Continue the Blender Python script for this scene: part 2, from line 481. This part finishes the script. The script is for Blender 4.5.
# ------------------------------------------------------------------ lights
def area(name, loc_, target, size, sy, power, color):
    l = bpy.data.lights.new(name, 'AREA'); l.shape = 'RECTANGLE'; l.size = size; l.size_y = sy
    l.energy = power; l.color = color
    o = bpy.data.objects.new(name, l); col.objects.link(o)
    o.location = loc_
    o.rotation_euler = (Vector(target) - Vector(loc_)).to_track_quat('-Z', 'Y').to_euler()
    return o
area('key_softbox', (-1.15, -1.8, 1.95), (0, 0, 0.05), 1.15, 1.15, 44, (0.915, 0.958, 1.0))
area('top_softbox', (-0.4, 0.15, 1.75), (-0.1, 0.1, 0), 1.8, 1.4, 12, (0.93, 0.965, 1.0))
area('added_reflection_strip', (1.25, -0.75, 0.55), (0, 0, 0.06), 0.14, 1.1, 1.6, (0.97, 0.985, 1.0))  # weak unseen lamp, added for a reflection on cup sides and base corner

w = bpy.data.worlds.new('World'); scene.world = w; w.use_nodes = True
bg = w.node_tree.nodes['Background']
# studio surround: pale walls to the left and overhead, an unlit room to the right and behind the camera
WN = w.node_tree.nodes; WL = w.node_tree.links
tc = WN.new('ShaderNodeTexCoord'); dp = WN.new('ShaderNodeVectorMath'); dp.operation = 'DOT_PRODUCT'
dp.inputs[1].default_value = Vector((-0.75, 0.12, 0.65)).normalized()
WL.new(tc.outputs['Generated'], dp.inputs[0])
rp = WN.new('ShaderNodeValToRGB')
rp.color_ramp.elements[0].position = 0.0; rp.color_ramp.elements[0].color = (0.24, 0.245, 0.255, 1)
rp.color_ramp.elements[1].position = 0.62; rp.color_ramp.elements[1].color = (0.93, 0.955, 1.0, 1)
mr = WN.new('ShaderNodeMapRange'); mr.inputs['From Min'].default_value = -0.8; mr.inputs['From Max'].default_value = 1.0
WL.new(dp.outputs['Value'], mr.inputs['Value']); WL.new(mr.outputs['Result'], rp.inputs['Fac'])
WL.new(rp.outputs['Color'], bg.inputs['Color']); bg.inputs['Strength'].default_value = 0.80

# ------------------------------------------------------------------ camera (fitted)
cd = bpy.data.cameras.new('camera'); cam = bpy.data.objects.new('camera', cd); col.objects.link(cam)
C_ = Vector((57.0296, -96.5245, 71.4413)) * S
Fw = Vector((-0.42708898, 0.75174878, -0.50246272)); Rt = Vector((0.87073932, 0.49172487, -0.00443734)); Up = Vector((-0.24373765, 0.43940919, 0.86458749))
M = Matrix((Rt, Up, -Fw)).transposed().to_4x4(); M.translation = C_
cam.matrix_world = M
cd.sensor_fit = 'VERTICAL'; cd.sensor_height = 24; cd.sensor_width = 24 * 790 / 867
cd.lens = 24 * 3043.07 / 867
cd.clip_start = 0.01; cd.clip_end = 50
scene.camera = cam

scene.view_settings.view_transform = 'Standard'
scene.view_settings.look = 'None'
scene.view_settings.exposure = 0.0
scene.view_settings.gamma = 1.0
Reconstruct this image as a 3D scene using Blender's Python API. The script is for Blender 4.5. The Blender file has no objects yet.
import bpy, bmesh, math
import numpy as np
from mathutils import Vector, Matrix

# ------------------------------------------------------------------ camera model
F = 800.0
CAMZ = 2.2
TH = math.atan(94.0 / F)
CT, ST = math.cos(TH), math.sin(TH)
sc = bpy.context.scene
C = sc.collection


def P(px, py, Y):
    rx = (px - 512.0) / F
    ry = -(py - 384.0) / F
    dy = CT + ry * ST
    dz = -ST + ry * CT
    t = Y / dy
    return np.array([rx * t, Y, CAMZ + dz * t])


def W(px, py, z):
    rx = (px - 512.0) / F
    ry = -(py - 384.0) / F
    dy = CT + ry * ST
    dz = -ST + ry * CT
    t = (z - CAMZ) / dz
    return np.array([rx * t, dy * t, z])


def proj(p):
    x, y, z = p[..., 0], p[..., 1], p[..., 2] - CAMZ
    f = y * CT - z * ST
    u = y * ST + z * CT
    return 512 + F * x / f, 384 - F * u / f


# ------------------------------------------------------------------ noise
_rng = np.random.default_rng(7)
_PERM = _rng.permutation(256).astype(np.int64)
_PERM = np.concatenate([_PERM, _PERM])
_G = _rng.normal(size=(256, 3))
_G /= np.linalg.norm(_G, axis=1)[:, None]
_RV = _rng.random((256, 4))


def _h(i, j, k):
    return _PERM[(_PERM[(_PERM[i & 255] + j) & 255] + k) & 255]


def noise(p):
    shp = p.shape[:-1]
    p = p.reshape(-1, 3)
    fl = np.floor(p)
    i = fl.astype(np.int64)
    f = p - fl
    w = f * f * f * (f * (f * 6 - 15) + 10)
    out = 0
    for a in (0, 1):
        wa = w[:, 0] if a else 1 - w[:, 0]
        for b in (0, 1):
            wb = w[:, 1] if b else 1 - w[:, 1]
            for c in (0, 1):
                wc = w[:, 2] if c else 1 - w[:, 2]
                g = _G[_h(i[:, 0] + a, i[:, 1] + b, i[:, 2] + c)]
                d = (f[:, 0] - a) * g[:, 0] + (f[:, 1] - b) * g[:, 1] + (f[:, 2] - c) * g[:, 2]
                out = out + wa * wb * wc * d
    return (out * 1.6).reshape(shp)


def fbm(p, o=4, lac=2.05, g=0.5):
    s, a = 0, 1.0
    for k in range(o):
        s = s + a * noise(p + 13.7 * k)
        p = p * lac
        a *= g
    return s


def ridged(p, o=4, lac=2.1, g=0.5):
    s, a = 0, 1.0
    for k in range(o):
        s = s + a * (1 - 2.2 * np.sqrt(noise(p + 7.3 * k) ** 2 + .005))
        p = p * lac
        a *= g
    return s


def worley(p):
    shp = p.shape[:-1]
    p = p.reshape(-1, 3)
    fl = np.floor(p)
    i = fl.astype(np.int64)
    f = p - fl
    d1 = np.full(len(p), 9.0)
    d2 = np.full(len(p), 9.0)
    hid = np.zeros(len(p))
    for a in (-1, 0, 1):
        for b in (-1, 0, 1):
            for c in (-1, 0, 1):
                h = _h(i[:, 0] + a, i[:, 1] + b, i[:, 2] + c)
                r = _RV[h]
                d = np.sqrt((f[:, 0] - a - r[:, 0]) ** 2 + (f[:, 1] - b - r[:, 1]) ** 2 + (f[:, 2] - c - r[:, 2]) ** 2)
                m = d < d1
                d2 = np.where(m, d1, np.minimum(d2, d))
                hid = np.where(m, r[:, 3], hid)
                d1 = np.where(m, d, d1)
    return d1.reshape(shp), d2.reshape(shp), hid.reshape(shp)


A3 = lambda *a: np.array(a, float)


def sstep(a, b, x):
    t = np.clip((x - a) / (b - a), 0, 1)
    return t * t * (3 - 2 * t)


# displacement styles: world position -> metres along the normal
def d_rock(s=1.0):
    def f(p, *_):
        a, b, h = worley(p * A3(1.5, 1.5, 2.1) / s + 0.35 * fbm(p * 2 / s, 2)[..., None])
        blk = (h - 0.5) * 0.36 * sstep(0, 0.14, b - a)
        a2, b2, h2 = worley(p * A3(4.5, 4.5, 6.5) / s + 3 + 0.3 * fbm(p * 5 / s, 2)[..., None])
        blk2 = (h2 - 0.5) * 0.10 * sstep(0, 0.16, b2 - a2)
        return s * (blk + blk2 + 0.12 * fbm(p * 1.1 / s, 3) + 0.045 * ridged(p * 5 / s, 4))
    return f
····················
[YOUR TASK]: Whichever lines contain the string "script", select and copy them.

[REPLY]:
Continue the Blender Python script for this scene: part 2, from line 481. This part finishes the script. The script is for Blender 4.5.
Reconstruct this image as a 3D scene using Blender's Python API. The script is for Blender 4.5. The Blender file has no objects yet.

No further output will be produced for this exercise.